- AIM -
Retype only what runs from the beginning of the data through the line with "t=np.clip((x-a)/(b-a),0,1); return t*t*(3-2*t)"; please omit the pictures and keep every line exact.

- DATA LINES -

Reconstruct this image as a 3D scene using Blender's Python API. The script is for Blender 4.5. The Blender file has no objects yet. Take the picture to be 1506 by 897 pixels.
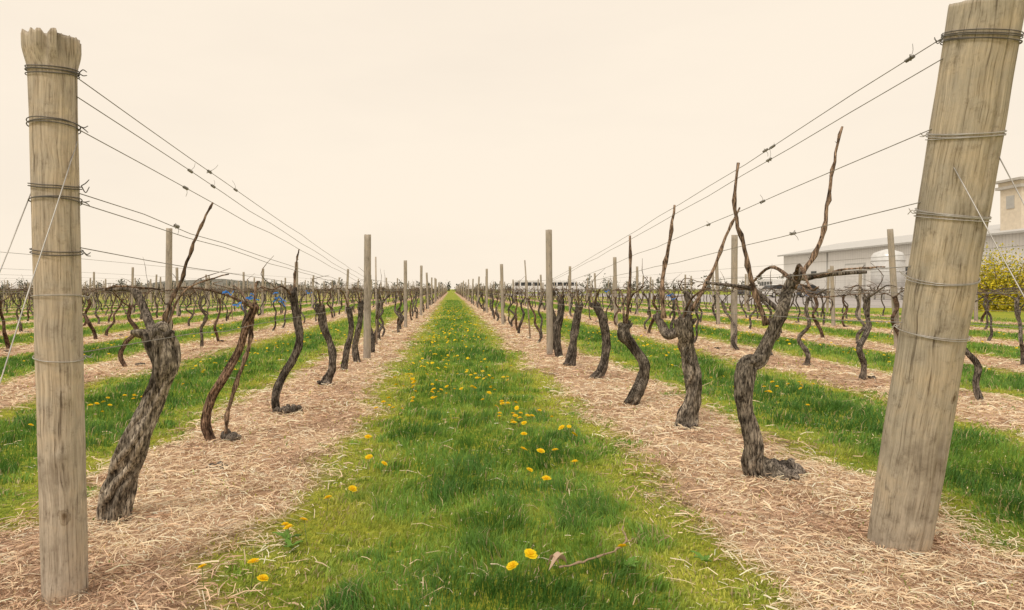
import bpy, math, random
import numpy as np
from mathutils import Vector
random.seed(7); rng=np.random.default_rng(11)
scene=bpy.context.scene
scene.view_settings.view_transform='Standard'; scene.view_settings.look='None'; scene.view_settings.exposure=0

# ---------------------------------------------------------------- noise
TAB=np.random.default_rng(3).random((256,256))
def vnoise(x,y,seed=0):
    x=np.asarray(x,float)+seed*17.31; y=np.asarray(y,float)+seed*9.77
    xi=np.floor(x).astype(int); yi=np.floor(y).astype(int)
    fx=x-xi; fy=y-yi; fx=fx*fx*(3-2*fx); fy=fy*fy*(3-2*fy)
    a=TAB[xi&255,yi&255]; b=TAB[(xi+1)&255,yi&255]; c=TAB[xi&255,(yi+1)&255]; d=TAB[(xi+1)&255,(yi+1)&255]
    return (a*(1-fx)+b*fx)*(1-fy)+(c*(1-fx)+d*fx)*fy
def fbm(x,y,seed=0,o=3):
    s=0;a=.5;t=0
    for i in range(o):
        s=s+a*vnoise(np.asarray(x)*2**i,np.asarray(y)*2**i,seed+i); t+=a; a*=.5
    return s/t
def sstep(a,b,x):
    t=np.clip((x-a)/(b-a),0,1); return t*t*(3-2*t)

ROWX0=-1.3; SP=2.9
def rowdist(x): return np.abs(np.mod(x-ROWX0+SP/2,SP)-SP/2)
def rowd_n(x,y):
    return rowdist(x)+(fbm(x*1.7,y*1.3,5)-.5)*.46+(fbm(x*7,y*7,8)-.5)*.26
def grassmask(x,y): return sstep(.42,.66,rowd_n(x,y))
def G(x,y):
    x=np.asarray(x,float); y=np.asarray(y,float)
    fade=(1-sstep(5,7,np.abs(x)))*(1-sstep(12,16,y))
    return fade*(.025*(1-sstep(.2,.8,rowdist(x)))+.035*(fbm(x*1.3,y*1.3,2)-.5)+.018*(fbm(x*6,y*6,4)-.5))

# ---------------------------------------------------------------- mesh helpers
def mesh_np(name,V,T,C=None,smooth=False):
    V=np.asarray(V,np.float32); T=np.asarray(T,np.int32); k=T.shape[1]
    me=bpy.data.meshes.new(name)
    me.vertices.add(len(V)); me.vertices.foreach_set("co",V.ravel())
    me.loops.add(T.size); me.loops.foreach_set("vertex_index",T.ravel())
    me.polygons.add(len(T)); me.polygons.foreach_set("loop_start",np.arange(0,T.size,k,dtype=np.int32))
    try: me.polygons.foreach_set("loop_total",np.full(len(T),k,np.int32))
    except Exception: pass
    me.update(calc_edges=True)
    if C is not None:
        a=me.attributes.new("Col",'FLOAT_COLOR','POINT')
        C=np.asarray(C,np.float32)
        if C.shape[1]==3: C=np.hstack([C,np.ones((len(C),1),np.float32)])
        a.data.foreach_set("color",C.ravel())
    if smooth: me.polygons.foreach_set("use_smooth",np.ones(len(T),bool))
    me.validate(); return me
def obj(name,me,mat=None,parent=None,loc=(0,0,0)):
    o=bpy.data.objects.new(name,me); bpy.context.collection.objects.link(o)
    if mat is not None and me is not None and len(me.materials)==0: me.materials.append(mat)
    o.location=loc
    if parent: o.parent=parent
    return o
def empty(name,loc=(0,0,0)):
    o=bpy.data.objects.new(name,None); bpy.context.collection.objects.link(o); o.location=loc; o.empty_display_size=.1; return o
class Geo:
    def __init__(s): s.V=[];s.T=[];s.C=[];s.n=0
    def add(s,v,t,c=(1,1,1)):
        v=np.asarray(v,float); t=np.asarray(t,int)
        c=np.asarray(c,float)
        if c.ndim==1: c=np.tile(c[:3],(len(v),1))
        s.V.append(v); s.T.append(t+s.n); s.C.append(c); s.n+=len(v)
    def arrays(s): return np.vstack(s.V),np.vstack(s.T),np.vstack(s.C)
    def mesh(s,name,smooth=False): return mesh_np(name,*s.arrays(),smooth=smooth)
def cr(P,m):
    P=np.asarray(P,float)
    if len(P)<3 and m>1:
        t=np.linspace(0,1,m+1)[:,None]; return P[0]*(1-t)+P[-1]*t
    Q=np.vstack([2*P[0]-P[1],P,2*P[-1]-P[-2]]); out=[]
    t=np.linspace(0,1,m,endpoint=False)[:,None]
    for i in range(1,len(Q)-2):
        a,b,c,d=Q[i-1],Q[i],Q[i+1],Q[i+2]
        out.append(.5*(2*b+(c-a)*t+(2*a-5*b+4*c-d)*t*t+(3*b-a-3*c+d)*t**3))
    out.append(P[-1:]); return np.vstack(out)
def frames(P):
    T=np.gradient(P,axis=0); T/=np.linalg.norm(T,axis=1)[:,None]+1e-9
    n=np.cross(T[0],[0.3,1,.1]); 
    if np.linalg.norm(n)<1e-3: n=np.cross(T[0],[1,0,0])
    N=[n/np.linalg.norm(n)]
    for i in range(1,len(P)):
        v=N[-1]-T[i]*np.dot(N[-1],T[i]); N.append(v/(np.linalg.norm(v)+1e-9))
    N=np.array(N); return N,np.cross(T,N)
def tube(pr,sides=8,m=4,rough=0.,seed=0,twist=0.,freq=1.5):
    """pr: list of (x,y,z,r)"""
    R=cr(pr,m) ; P=R[:,:3]; r=np.maximum(R[:,3],.0006)
    N,B=frames(P); n=len(P)
    th=np.arange(sides)/sides*2*math.pi
    L=np.concatenate([[0],np.cumsum(np.linalg.norm(np.diff(P,axis=0),axis=1))])
    tt=th[None,:]+twist*L[:,None]
    mod=np.ones((n,sides))
    if rough:
        a=freq; rr=np.maximum(r.mean(),.004)
        u=np.cos(tt)*a+L[:,None]/rr*.18; v=np.sin(tt)*a+L[:,None]/rr*.1+seed*3.3
        mod+=rough*(fbm(u,v,seed,2)-.5)*2
        mod+=rough*.7*(vnoise(L/rr*.45,np.zeros(n)+seed*1.7,seed)[:,None]-.5)*2
    ct,st=np.cos(th),np.sin(th)
    V=P[:,None,:]+(r[:,None]*mod)[:,:,None]*(ct[None,:,None]*N[:,None,:]+st[None,:,None]*B[:,None,:])
    V=V.reshape(-1,3); idx=np.arange(n*sides).reshape(n,sides); nx=np.roll(idx,-1,axis=1)
    a=idx[:-1].ravel();b=nx[:-1].ravel();c=nx[1:].ravel();d=idx[1:].ravel()
    T=np.vstack([np.stack([a,b,c],1),np.stack([a,c,d],1)])
    V=np.vstack([V,P[:1],P[-1:]]); e0=n*sides;e1=e0+1
    T=np.vstack([T,np.stack([nx[0],idx[0],np.full(sides,e0)],1),np.stack([idx[-1],nx[-1],np.full(sides,e1)],1)])
    return V,T

# ---------------------------------------------------------------- materials
def newmat(name):
    m=bpy.data.materials.new(name); m.use_nodes=True; nt=m.node_tree
    b=nt.nodes['Principled BSDF']; return m,nt,b
def N(nt,t,**k):
    n=nt.nodes.new(t)
    for a,v in k.items(): setattr(n,a,v)
    return n
def ramp(nt,stops):
    r=N(nt,'ShaderNodeValToRGB'); e=r.color_ramp.elements
    while len(e)<len(stops): e.new(.5)
    for i,(p,c) in enumerate(stops): e[i].position=p; e[i].color=(*c,1) if len(c)==3 else c
    return r
def noise(nt,scale,detail=4,rough=.6,vec=None):
    n=N(nt,'ShaderNodeTexNoise'); n.inputs['Scale'].default_value=scale; n.inputs['Detail'].default_value=detail; n.inputs['Roughness'].default_value=rough
    if vec is not None: nt.links.new(vec,n.inputs['Vector'])
    return n
def mixc(nt,fac,a,b,mode='MIX'):
    n=N(nt,'ShaderNodeMix',data_type='RGBA',blend_type=mode)
    for s,v in ((n.inputs[0],fac),(n.inputs[6],a),(n.inputs[7],b)):
        if isinstance(v,(int,float)): s.default_value=v
        elif isinstance(v,tuple): s.default_value=(*v,1)
        else: nt.links.new(v,s)
    return n.outputs[2]
def bump(nt,b,h,strength,dist):
    n=N(nt,'ShaderNodeBump'); n.inputs['Strength'].default_value=strength; n.inputs['Distance'].default_value=dist
    nt.links.new(h,n.inputs['Height']); nt.links.new(n.outputs[0],b.inputs['Normal'])
def attr_mat(name,rough=.7,spec=.3,transl=0.):
    m,nt,b=newmat(name); a=N(nt,'ShaderNodeAttribute',attribute_name='Col'); col=a.outputs['Color']
    b.inputs['Roughness'].default_value=rough; b.inputs['Specular IOR Level'].default_value=spec
    nt.links.new(col,b.inputs['Base Color'])
    if transl:
        tr=N(nt,'ShaderNodeBsdfTranslucent'); nt.links.new(col,tr.inputs[0]); mx=N(nt,'ShaderNodeMixShader'); mx.inputs[0].default_value=transl
        nt.links.new(b.outputs[0],mx.inputs[1]); nt.links.new(tr.outputs[0],mx.inputs[2]); nt.links.new(mx.outputs[0],nt.nodes['Material Output'].inputs[0])
    return m
def flat_mat(name,c,rough=.6,metal=0.,nscale=3,namt=.12,spec=.4):
    m,nt,b=newmat(name); tc=N(nt,'ShaderNodeTexCoord'); n=noise(nt,nscale,5,.6,tc.outputs['Object'])
    r=ramp(nt,[(.25,tuple(x*(1-namt) for x in c)),(.75,tuple(min(1,x*(1+namt)) for x in c))]); nt.links.new(n.outputs[0],r.inputs[0])
    nt.links.new(r.outputs[0],b.inputs['Base Color']); b.inputs['Roughness'].default_value=rough; b.inputs['Metallic'].default_value=metal; b.inputs['Specular IOR Level'].default_value=spec
    return m
M_grass=attr_mat('grass_blades',.55,.25,.35)
M_straw=attr_mat('straw_stalks',.8,.15,.12)
M_flower=attr_mat('dandelion_mat',.6,.2,.2)
M_leafcloud=attr_mat('foliage_mat',.8,.1,.2)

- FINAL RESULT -
Reconstruct this image as a 3D scene using Blender's Python API. The script is for Blender 4.5. The Blender file has no objects yet. Take the picture to be 1506 by 897 pixels.
import bpy, math, random
import numpy as np
from mathutils import Vector
random.seed(7); rng=np.random.default_rng(11)
scene=bpy.context.scene
scene.view_settings.view_transform='Standard'; scene.view_settings.look='None'; scene.view_settings.exposure=0

# ---------------------------------------------------------------- noise
TAB=np.random.default_rng(3).random((256,256))
def vnoise(x,y,seed=0):
    x=np.asarray(x,float)+seed*17.31; y=np.asarray(y,float)+seed*9.77
    xi=np.floor(x).astype(int); yi=np.floor(y).astype(int)
    fx=x-xi; fy=y-yi; fx=fx*fx*(3-2*fx); fy=fy*fy*(3-2*fy)
    a=TAB[xi&255,yi&255]; b=TAB[(xi+1)&255,yi&255]; c=TAB[xi&255,(yi+1)&255]; d=TAB[(xi+1)&255,(yi+1)&255]
    return (a*(1-fx)+b*fx)*(1-fy)+(c*(1-fx)+d*fx)*fy
def fbm(x,y,seed=0,o=3):
    s=0;a=.5;t=0
    for i in range(o):
        s=s+a*vnoise(np.asarray(x)*2**i,np.asarray(y)*2**i,seed+i); t+=a; a*=.5
    return s/t
def sstep(a,b,x):
    t=np.clip((x-a)/(b-a),0,1); return t*t*(3-2*t)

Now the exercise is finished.